[Saved data entries]
§
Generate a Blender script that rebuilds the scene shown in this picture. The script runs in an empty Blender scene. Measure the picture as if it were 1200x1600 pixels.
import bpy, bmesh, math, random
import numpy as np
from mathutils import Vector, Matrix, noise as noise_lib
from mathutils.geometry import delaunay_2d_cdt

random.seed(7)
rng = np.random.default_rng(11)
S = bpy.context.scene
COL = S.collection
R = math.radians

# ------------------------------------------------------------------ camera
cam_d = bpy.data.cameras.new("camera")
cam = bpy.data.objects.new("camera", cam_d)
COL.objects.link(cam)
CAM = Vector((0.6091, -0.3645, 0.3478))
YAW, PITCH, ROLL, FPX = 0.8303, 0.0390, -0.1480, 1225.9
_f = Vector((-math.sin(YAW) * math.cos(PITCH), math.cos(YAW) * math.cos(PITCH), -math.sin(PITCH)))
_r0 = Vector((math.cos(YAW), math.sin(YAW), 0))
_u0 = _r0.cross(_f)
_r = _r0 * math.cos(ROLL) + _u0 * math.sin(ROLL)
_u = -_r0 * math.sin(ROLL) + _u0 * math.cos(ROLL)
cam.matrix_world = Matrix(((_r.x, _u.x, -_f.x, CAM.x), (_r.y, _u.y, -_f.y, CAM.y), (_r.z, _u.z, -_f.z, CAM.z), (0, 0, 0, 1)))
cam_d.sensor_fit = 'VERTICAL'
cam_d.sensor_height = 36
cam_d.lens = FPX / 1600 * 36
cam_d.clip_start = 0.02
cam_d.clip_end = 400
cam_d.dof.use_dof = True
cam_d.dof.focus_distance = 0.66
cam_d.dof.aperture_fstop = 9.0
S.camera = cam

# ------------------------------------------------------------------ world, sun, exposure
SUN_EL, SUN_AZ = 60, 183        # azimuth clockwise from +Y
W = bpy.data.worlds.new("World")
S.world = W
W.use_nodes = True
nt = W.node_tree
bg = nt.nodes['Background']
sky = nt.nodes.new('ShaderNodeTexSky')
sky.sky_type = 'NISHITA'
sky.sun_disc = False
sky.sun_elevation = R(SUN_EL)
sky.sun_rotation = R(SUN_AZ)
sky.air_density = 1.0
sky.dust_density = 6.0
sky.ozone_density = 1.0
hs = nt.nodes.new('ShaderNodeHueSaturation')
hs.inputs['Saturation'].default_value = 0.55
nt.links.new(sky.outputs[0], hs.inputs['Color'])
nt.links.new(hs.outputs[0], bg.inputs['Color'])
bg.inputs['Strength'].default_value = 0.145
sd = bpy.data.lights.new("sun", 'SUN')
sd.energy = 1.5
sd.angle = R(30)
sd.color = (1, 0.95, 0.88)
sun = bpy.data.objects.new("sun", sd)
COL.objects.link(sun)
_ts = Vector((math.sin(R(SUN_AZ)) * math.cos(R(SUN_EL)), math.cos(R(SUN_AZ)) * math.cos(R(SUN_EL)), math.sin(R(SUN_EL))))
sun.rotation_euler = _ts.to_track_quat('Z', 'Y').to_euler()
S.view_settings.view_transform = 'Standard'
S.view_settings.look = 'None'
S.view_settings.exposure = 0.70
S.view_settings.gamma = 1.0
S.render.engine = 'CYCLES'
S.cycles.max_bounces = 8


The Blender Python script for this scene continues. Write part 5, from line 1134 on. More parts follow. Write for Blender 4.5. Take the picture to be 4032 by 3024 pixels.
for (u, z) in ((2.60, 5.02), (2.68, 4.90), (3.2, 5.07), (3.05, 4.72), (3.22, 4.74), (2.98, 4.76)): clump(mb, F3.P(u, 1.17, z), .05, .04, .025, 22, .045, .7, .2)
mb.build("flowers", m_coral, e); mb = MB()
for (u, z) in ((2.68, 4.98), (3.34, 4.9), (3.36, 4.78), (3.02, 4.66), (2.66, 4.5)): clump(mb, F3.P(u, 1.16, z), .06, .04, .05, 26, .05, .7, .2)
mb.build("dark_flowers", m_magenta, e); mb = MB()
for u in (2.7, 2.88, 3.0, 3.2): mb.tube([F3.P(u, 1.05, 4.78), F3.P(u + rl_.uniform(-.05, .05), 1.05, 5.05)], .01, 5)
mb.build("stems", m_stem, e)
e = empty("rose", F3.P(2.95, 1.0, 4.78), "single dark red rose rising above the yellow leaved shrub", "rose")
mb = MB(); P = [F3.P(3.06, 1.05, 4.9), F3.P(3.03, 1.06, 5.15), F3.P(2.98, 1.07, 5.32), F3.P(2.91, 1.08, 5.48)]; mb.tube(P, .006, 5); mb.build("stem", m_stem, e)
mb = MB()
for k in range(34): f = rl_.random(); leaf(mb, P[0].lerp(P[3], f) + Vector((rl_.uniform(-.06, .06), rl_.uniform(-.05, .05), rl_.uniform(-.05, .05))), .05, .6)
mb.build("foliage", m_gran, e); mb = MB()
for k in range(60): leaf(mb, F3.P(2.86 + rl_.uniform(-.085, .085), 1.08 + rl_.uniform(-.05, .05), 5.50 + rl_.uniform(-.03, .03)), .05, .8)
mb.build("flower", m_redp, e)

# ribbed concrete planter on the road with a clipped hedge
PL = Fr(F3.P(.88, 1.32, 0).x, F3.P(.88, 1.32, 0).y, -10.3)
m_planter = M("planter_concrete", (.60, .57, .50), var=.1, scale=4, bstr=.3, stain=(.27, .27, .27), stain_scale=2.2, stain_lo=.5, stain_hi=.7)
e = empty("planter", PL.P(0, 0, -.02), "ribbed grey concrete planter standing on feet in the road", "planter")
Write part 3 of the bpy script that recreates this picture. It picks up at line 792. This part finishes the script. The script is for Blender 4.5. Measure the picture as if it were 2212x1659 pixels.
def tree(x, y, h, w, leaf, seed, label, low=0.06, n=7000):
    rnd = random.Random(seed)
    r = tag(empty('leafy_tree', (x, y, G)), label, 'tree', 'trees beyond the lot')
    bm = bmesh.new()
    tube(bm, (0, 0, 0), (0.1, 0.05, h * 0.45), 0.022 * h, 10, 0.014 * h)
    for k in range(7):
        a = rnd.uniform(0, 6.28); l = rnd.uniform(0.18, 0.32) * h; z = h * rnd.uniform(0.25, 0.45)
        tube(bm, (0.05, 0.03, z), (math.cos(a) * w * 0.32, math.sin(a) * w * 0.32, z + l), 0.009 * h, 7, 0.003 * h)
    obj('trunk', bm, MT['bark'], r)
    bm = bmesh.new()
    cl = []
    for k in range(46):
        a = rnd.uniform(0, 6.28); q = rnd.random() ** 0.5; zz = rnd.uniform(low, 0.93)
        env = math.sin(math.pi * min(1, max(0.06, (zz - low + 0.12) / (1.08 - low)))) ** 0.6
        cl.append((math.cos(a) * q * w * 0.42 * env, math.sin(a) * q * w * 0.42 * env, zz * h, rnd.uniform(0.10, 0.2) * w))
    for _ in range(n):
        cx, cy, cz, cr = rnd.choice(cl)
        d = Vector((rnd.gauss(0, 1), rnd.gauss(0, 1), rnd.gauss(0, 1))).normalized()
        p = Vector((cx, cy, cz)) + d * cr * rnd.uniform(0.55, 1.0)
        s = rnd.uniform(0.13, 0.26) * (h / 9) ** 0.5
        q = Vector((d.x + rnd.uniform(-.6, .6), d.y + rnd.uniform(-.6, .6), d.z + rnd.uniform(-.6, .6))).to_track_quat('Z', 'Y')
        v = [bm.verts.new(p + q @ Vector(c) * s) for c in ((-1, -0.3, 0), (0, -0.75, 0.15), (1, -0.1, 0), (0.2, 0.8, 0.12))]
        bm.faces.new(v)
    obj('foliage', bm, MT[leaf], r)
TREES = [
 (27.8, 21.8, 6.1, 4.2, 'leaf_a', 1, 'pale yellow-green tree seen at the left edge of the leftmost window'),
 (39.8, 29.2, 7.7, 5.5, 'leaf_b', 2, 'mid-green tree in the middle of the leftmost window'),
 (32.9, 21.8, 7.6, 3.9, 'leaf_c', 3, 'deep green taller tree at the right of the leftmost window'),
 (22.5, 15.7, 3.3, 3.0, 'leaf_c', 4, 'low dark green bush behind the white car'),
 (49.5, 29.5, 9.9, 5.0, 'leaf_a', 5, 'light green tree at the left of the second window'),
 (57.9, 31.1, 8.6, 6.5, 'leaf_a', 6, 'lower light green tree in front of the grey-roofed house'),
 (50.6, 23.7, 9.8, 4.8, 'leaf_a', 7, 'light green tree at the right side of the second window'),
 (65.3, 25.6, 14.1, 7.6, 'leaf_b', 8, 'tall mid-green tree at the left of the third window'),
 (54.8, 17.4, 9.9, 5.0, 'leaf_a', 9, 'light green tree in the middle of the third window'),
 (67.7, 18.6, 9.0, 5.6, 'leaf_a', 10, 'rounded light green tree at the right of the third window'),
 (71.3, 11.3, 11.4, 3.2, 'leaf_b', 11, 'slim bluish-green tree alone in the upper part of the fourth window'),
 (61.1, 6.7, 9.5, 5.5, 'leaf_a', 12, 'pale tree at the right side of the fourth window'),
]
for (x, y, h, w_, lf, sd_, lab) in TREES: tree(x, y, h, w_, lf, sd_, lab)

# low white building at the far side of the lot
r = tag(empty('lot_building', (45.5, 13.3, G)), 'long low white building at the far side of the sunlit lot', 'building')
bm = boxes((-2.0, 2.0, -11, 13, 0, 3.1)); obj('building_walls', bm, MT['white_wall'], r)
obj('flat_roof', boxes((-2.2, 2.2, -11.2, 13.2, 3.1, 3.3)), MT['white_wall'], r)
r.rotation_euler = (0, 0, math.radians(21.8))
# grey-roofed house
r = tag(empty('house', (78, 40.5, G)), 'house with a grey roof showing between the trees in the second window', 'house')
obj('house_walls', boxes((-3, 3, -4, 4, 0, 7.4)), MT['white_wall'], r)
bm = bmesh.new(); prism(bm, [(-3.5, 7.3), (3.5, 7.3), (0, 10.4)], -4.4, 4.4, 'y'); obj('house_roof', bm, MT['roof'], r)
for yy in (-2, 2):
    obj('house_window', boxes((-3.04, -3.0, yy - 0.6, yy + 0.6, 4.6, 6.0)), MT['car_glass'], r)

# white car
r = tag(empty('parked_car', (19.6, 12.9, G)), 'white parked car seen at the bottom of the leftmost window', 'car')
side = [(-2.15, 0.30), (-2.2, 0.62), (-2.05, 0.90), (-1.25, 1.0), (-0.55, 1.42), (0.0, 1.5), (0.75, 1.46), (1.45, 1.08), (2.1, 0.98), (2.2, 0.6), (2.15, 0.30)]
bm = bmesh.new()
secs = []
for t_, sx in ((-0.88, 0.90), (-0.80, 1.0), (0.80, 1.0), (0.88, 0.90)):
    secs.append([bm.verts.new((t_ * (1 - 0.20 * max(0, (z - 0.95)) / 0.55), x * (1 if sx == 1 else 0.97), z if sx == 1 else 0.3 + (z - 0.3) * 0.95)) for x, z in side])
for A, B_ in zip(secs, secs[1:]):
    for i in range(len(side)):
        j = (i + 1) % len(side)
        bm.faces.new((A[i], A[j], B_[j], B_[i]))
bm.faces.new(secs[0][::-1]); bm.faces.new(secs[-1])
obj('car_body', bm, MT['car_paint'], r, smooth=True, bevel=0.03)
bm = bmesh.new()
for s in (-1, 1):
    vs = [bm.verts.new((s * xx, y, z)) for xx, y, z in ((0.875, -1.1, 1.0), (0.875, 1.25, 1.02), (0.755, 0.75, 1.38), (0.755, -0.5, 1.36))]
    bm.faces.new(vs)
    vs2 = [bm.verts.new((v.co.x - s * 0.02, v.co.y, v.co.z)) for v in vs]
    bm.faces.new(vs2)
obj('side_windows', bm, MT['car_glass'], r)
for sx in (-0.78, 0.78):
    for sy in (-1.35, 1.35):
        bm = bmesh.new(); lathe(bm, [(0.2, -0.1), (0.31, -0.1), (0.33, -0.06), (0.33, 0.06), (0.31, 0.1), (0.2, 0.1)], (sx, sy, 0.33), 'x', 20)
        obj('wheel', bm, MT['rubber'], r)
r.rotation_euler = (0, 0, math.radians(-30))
§
**Exercise details**
Print only the lines that run from the start of the listing to the line bearing "R = math.radians"; please keep the first line and that last one, exactly as they appear.

**Task answer**
Generate a Blender script that rebuilds the scene shown in this picture. The script runs in an empty Blender scene. Measure the picture as if it were 1200x1600 pixels.
import bpy, bmesh, math, random
import numpy as np
from mathutils import Vector, Matrix, noise as noise_lib
from mathutils.geometry import delaunay_2d_cdt

random.seed(7)
rng = np.random.default_rng(11)
S = bpy.context.scene
COL = S.collection
R = math.radians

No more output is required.